On top of all that, SEMC also acts as a Network Center, technology center, information center and training center for the city’s environmental monitoring department.

During the visit, readers were first taken to the history hall where old environment analyzing machines were being exhibited. They were then shown around the center’s analysis laboratories, which include a lab specifically for volatile organic compounds in water.

Jiang Xiaowei / SHINE

Readers look at an aged environment analyzing machine.

Jiang Xiaowei / SHINE

Readers talk with experts at the analysis laboratories.

It was also the first time for the monitoring center’s Yangtze River Delta Regional Air Quality Forecast Center to open to the public.

Following the presentation by staff of the center, readers were invited to ask questions. Air quality monitoring and forecasting was among the most popular topics brought up by Shanghai Daily readers.

Shanghai started its 72-hour air quality forecasts in June — an improved service replacing the previous 48-hour forecasts. The new forecast issues both the air quality index (AQI) and major air pollutants and is released around 5pm daily. 

According to Wang Qian, vice director of the center’s atmospheric environment monitoring office, ozone has become the second major air pollutant for Shanghai after PM2.5.

Jiang Xiaowei / SHINE

Yangtze River Delta Regional Air Quality Forecast Center

Jiang Xiaowei / SHINE

Shanghai Daily readers take a group photo at the end of the visit.

Ozone O3 pollution is frequently reported in summer.
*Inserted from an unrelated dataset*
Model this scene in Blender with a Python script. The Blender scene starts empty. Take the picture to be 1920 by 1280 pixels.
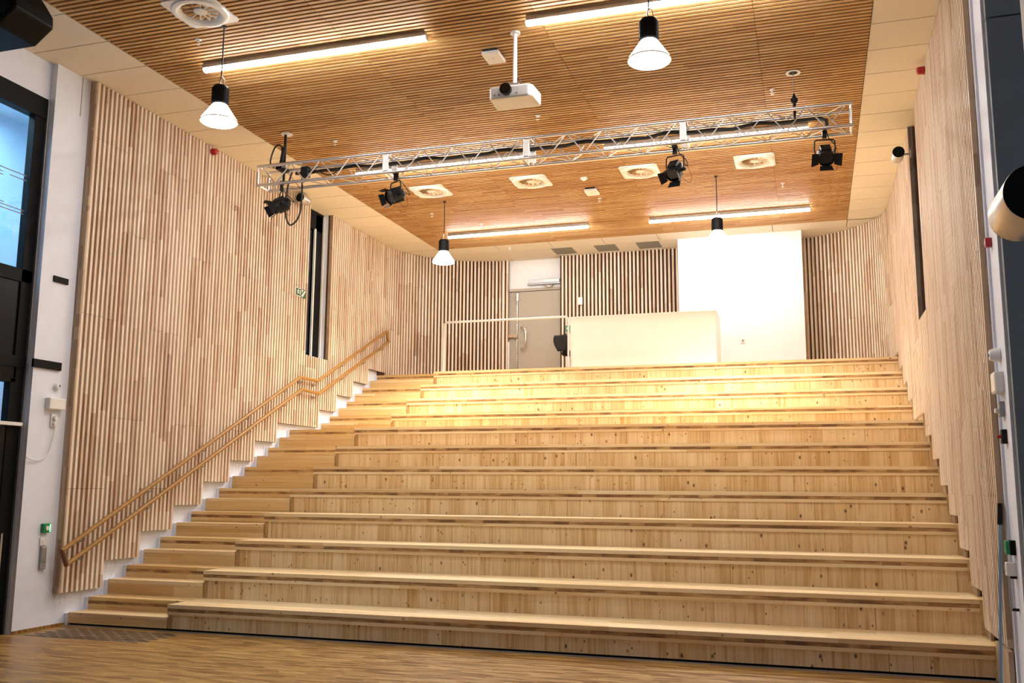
import bpy, math, random
from mathutils import Vector, Matrix
random.seed(7)
PI = math.pi
S = bpy.context.scene
COL = S.collection

# ------------------------------------------------------------------ measures
XL, XW, XS, XR = -8.10, -8.20, -6.71, 2.18      # slat face left, wall left, step/seat split, slat face right
H, Z1, G = 0.34, 0.309, 0.151
Y1, D, E = 9.86, 0.671, 0.782
ZC = 6.95
def TY(k): return Y1 + (k-1)*D + (E if k > 8 else 0)
def TZ(k): return Z1 + (k-1)*H if k > 0 else 0.0
ZT = TZ(12)

# ------------------------------------------------------------------ mesh builder
class MB:
    def __init__(s): s.v=[]; s.f=[]; s.m=[]
    def add(s, vs, fs, mi=0):
        n=len(s.v); s.v += [tuple(v) for v in vs]
        s.f += [tuple(i+n for i in f) for f in fs]; s.m += [mi]*len(fs)
    def box(s, x0,x1,y0,y1,z0,z1, mi=0):
        s.add([(x0,y0,z0),(x1,y0,z0),(x1,y1,z0),(x0,y1,z0),(x0,y0,z1),(x1,y0,z1),(x1,y1,z1),(x0,y1,z1)],
              [(0,3,2,1),(4,5,6,7),(0,1,5,4),(1,2,6,5),(2,3,7,6),(3,0,4,7)], mi); return s
    def obox(s, c, ax, ay, az, mi=0):            # centre and three half vectors
        c=Vector(c); ax=Vector(ax); ay=Vector(ay); az=Vector(az)
        vs=[c+sx*ax+sy*ay+sz*az for sz in(-1,1) for sx,sy in((-1,-1),(1,-1),(1,1),(-1,1))]
        s.add(vs,[(0,3,2,1),(4,5,6,7),(0,1,5,4),(1,2,6,5),(2,3,7,6),(3,0,4,7)],mi); return s
    def cyl(s, p0, p1, r0, r1=None, n=16, mi=0, caps=True):
        p0=Vector(p0); p1=Vector(p1); r1=r0 if r1 is None else r1
        d=(p1-p0).normalized(); a=d.orthogonal().normalized(); b=d.cross(a)
        vs=[]
        for p,r in((p0,r0),(p1,r1)):
            for i in range(n):
                t=2*PI*i/n; vs.append(p+r*(a*math.cos(t)+b*math.sin(t)))
        fs=[(i,(i+1)%n,n+(i+1)%n,n+i) for i in range(n)]
        if caps: fs += [tuple(range(n-1,-1,-1)), tuple(range(n,2*n))]
        s.add(vs,fs,mi); return s
    def tube(s, pts, r, n=8, mi=0):
        pts=[Vector(p) for p in pts]; rings=[]
        prev=None
        for i,p in enumerate(pts):
            d=((pts[min(i+1,len(pts)-1)]-pts[max(i-1,0)])).normalized()
            a=(prev - d*prev.dot(d)) if prev else d.orthogonal()
            a=a.normalized() if a.length>1e-6 else d.orthogonal().normalized()
            prev=a; b=d.cross(a)
            rings.append([p+r*(a*math.cos(2*PI*j/n)+b*math.sin(2*PI*j/n)) for j in range(n)])
        vs=[v for R in rings for v in R]; fs=[]
        for i in range(len(pts)-1):
            for j in range(n):
                fs.append((i*n+j,i*n+(j+1)%n,(i+1)*n+(j+1)%n,(i+1)*n+j))
        fs += [tuple(range(n-1,-1,-1)), tuple(range((len(pts)-1)*n,len(pts)*n))]
        s.add(vs,fs,mi); return s
    def lathe(s, prof, c=(0,0,0), axis='z', n=32, mi=0):   # prof: (r, h)
        c=Vector(c); vs=[]
        for r,h in prof:
            for j in range(n):
                t=2*PI*j/n; x,y=r*math.cos(t),r*math.sin(t)
                vs.append(c+(Vector((x,y,h)) if axis=='z' else Vector((x,h,y)) if axis=='y' else Vector((h,x,y))))
        fs=[(i*n+j,i*n+(j+1)%n,(i+1)*n+(j+1)%n,(i+1)*n+j) for i in range(len(prof)-1) for j in range(n)]
        s.add(vs,fs,mi); return s
    def prism(s, poly, y0, y1, fn=None, mi=0):   # poly of (a,b); fn(a,b,t)->xyz
        fn = fn or (lambda a,b,t:(a,t,b)); n=len(poly)
        vs=[fn(a,b,y0) for a,b in poly]+[fn(a,b,y1) for a,b in poly]
        fs=[tuple(range(n)),tuple(range(2*n-1,n-1,-1))]+[(i,n+i,n+(i+1)%n,(i+1)%n) for i in range(n)]
        s.add(vs,fs,mi); return s
    def build(s, name, mat, parent=None, smooth=False, bevel=0, loc=None, **props):
        me=bpy.data.meshes.new(name); me.from_pydata(s.v,[],s.f)
        mats = mat if isinstance(mat,(list,tuple)) else [mat]
        for m in mats: me.materials.append(m)
        if len(mats)>1: me.polygons.foreach_set('material_index', s.m)
        import bmesh
        bm=bmesh.new(); bm.from_mesh(me); bmesh.ops.recalc_face_normals(bm,faces=bm.faces); bm.to_mesh(me); bm.free()
        if smooth:
            me.polygons.foreach_set('use_smooth',[True]*len(me.polygons))
            try: me.set_sharp_from_angle(angle=math.radians(38))
            except Exception: pass
        me.update()
        o=bpy.data.objects.new(name,me); COL.objects.link(o)
        if parent: o.parent=parent
        if loc: o.location=loc
        if bevel:
            b=o.modifiers.new('bevel','BEVEL'); b.width=bevel; b.segments=2; b.limit_method='ANGLE'; b.angle_limit=math.radians(50)
        for k,v in props.items(): o[k]=v
        return o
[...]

According to the center, 12 out of the 45 days from July 1 to August 14 were reported to be moderately or heavily polluted, with ozone being the major pollutant.

Ozone pollution is created near the Earth’s surface by ultra violet rays, and therefore occurs more often in summer.

Pollutants of volatile organic compounds and nitrogen oxide resulting in part from manufacturing processes can cause an excess amount of ozone, which can harm lung functions and irritate the respiratory system.

According to the 2016 Shanghai Environmental Bulletin, the average concentration of ozone monitored daily in the eight peak hours of a day last year reached 164 micrograms per cubic meter, a 1.9 percent increase on 2015.